I join the consensus that locally generated energy has huge, partly technical, advantages. We can, if we make use of this method, increase the volume of energy generated and, more importantly, the volume of sustainable and renewable energy generated. If energy has to travel less far from where it is generated to where it is consumed, we lose less in transit, and of course, we know from the examples of community energy that we can already see, that it brings huge broader decarbonisation benefits and educational advantages, too, so there is technically very much to commend it. There are also psychological advantages. As others have said, if we enhance our capacity to generate energy locally, we help people to participate in the combating of climate change, and we make that effort local, rather than distant from them.

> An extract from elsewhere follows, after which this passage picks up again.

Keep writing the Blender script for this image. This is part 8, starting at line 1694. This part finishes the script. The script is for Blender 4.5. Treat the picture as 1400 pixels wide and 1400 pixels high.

Of course, as has already been observed, we have had the right to local energy suppliers for about 20 years, but that is a distinctly theoretical right at the moment. The broader issue that we face is how we go about realising the current unrealised potential of locally generated energy. To do that, we have to address the obstacles. As others have already observed, the entry costs for local energy enterprises are far too high, and their inability to sell directly to local customers is the fundamental problem, which was addressed by the Local Electricity Bill that my hon. Friend the Member for Waveney (Peter Aldous) so ably introduced in the previous session. I would not claim—nor, I suspect, would he—that the Bill was perfect, but its fundamental purposes and objects are worth pursuing. I hope that this afternoon, the Government will accept that they will do exactly that.
There is so much growing local enthusiasm to assist the Government in delivering their climate goals. Everybody wants to help, and this is a practical way of doing so. I can think of examples in my constituency, such as the Napton Environmental Action Team, or the Harbury Energy Initiative, which has been in receipt of Government financial assistance in environmental pursuits and is keen to do more. The Government need to help them to help the Government deliver our collective climate goals. The Government can look at tax incentives and at the role of local authorities, and they should look at ways of ensuring access to the cable network at a fair price, but if we cannot ensure that local enterprises producing locally generated energy can sell their product locally, we will still have a fundamental object to the way that we want to deliver locally generated energy.
As I understand it, the Government will produce their net zero strategy refresh this year. I hope that my hon. Friend the Minister will say that as part of that exercise, the Government will look carefully at how they can deliver the fundamental objects of the Bill introduced by my hon. Friend for Waveney, and make sure that we can assist others to assist us in delivering those climate objectives on time.